Ed West‘s new book is about the only English king to be known as “the Great”:
History was once the story of heroes, and there is no greater figure in England’s history than the man who saved, and helped create, the nation itself. As I’ve written before, Alfred the Great is more than just a historical figure to me. I have an almost Victorian reverence for his memory.
Alfred is the subject of my short book Saxons versus Vikings, which was published in the US in 2017 as the first part of a young adult history of medieval England. The UK edition is published today, available on Amazon or through the publishers. (use the code SV20 on the publisher’s site, valid until 30 November, which gives 20% off). It’s very much a beginner’s introduction, aimed at conveying the message that history is just one long black comedy.
The book charts the story of Alfred and his equally impressive grandson Athelstan, who went on to unify England in 927. In the centuries that followed Athelstan may have been considered the greater king, something we can sort of guess at by the fact that Ethelred the Unready named his first son Athelstan, and only his eighth Alfred, and royal naming patterns tend to reflect the prestige of previous monarchs.
Yet while Athelstan’s star faded in the medieval period, Alfred’s rose, and so by the fifteenth century the feeble-minded Henry VI was trying to have him made a saint. This didn’t happen, but Alfred is today the only English king to be styled “the Great”, and it was a word attached to him from quite an early stage. Even in the twelfth century the gossipy chronicler Matthew Paris is using the epithet, and says it’s in common use.
However, much of what is recorded of him only became known in Tudor times, partly by accident. Henry VIII’s break from Rome was to have a huge influence on our understanding of history, chiefly because so many of England’s records were stored in monasteries.
Before the development of universities, these had been the main intellectual centres in Christendom, indeed from where universities would grow. Now, along with relics, huge amounts of them would be lost, destroyed, sold … or preserved.
It was lucky that Matthew Parker, the sixteenth-century Archbishop of Canterbury with a keen interest in history, had a particularly keen interest in Alfred.

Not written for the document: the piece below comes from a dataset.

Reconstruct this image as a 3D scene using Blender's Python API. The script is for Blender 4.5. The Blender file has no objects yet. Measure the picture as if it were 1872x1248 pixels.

It was Parker who published Asser’s Life of Alfred in 1574, having found the manuscript after the dissolution of the monasteries, a book that found itself in the Ashburnham collection amassed by Sir Robert Cotton in the late sixteenth and early seventeenth centuries.
Sadly, the original Life was burned in a famous fire at Ashburnham House in Westminster on October 23, 1731. Boys from nearby Westminster School had gone into the blaze alongside the owner and his son to rescue manuscripts, but much was lost, among them the only surviving manuscript of the Life of Alfred, as well as that of Beowulf. In fact the majority of recorded Anglo-Saxon history had gone up in smoke in minutes.
A copy of Beowulf had also been made, although the poem only became widely known in the nineteenth century after being translated into modern English. The fire also destroyed the oldest copy of the Burghal Hidage, a unique document listing towns of Saxon England and provisions for defence made during the reign of Alfred’s son Edward the Elder. An eighth-century illuminated gospel book from Northumbria was also lost.
So it is lucky that Parker had had The Life of Alfred printed, even if he had made alterations in his copy that to historians are infuriating because they cannot be sure if they are authentic. He probably added the story about the cakes, for instance, although this had come from a different Anglo-Saxon source.
We also know that Archbishop Parker was a bit confused, or possibly just lying; he claimed Alfred had founded his old university, Oxford, which was clearly untrue, and he was probably trying to make his alma mater sound grander than Cambridge. Oxford graduates down the years have been known to do this on one or two occasions.